A rope lies on a table such that a part of it hangs down the table, when the length of hanging part is 1/3 of entire length the rope just begins to slide. The coefficient of friction between the rope and the table is:-

To solve the problem, we need to analyze the forces acting on the rope when it just begins to slide off the table. Here's a step-by-step solution: ### Step 1: Define the problem Let the total length of the rope be \( L \).

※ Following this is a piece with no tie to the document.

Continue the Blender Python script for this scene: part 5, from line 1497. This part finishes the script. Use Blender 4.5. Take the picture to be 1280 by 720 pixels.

According to the problem, when the length of the hanging part is \( \frac{1}{3}L \), the rope just begins to slide. ### Step 2: Determine the lengths - Length of the hanging part: \( L_h = \frac{1}{3}L \) - Length of the part on the table: \( L_t = L - L_h = L - \frac{1}{3}L = \frac{2}{3}L \) ### Step 3: Calculate the mass of the rope Assuming the mass per unit length of the rope is \( m \), the total mass of the rope is \( M = mL \). - Mass of the hanging part: \[ M_h = \frac{1}{3}M = \frac{1}{3}(mL) = \frac{mL}{3} \] - Mass of the part on the table: \[ M_t = \frac{2}{3}M = \frac{2}{3}(mL) = \frac{2mL}{3} \] ### Step 4: Calculate the forces acting on the rope When the rope just begins to slide, the weight of the hanging part provides the force trying to pull the rope down, while the frictional force opposes this motion. - Weight of the hanging part: \[ W_h = M_h g = \frac{mL}{3} g \] - Normal force acting on the part of the rope on the table: \[ N = M_t g = \frac{2mL}{3} g \] ### Step 5: Calculate the frictional force The limiting frictional force can be expressed as: \[ F_f = \mu N = \mu \left(\frac{2mL}{3} g\right) \] ### Step 6: Set up the equation for equilibrium At the point of sliding, the weight of the hanging part equals the frictional force: \[ W_h = F_f \] Substituting the expressions we found: \[ \frac{mL}{3} g = \mu \left(\frac{2mL}{3} g\right) \] ### Step 7: Simplify the equation We can cancel \( \frac{mL}{3} g \) from both sides (assuming \( m, L, g \neq 0 \)): \[ 1 = 2\mu \] ### Step 8: Solve for the coefficient of friction \[ \mu = \frac{1}{2} \] ### Conclusion The coefficient of friction between the rope and the table is \( \mu = \frac{1}{2} \). ---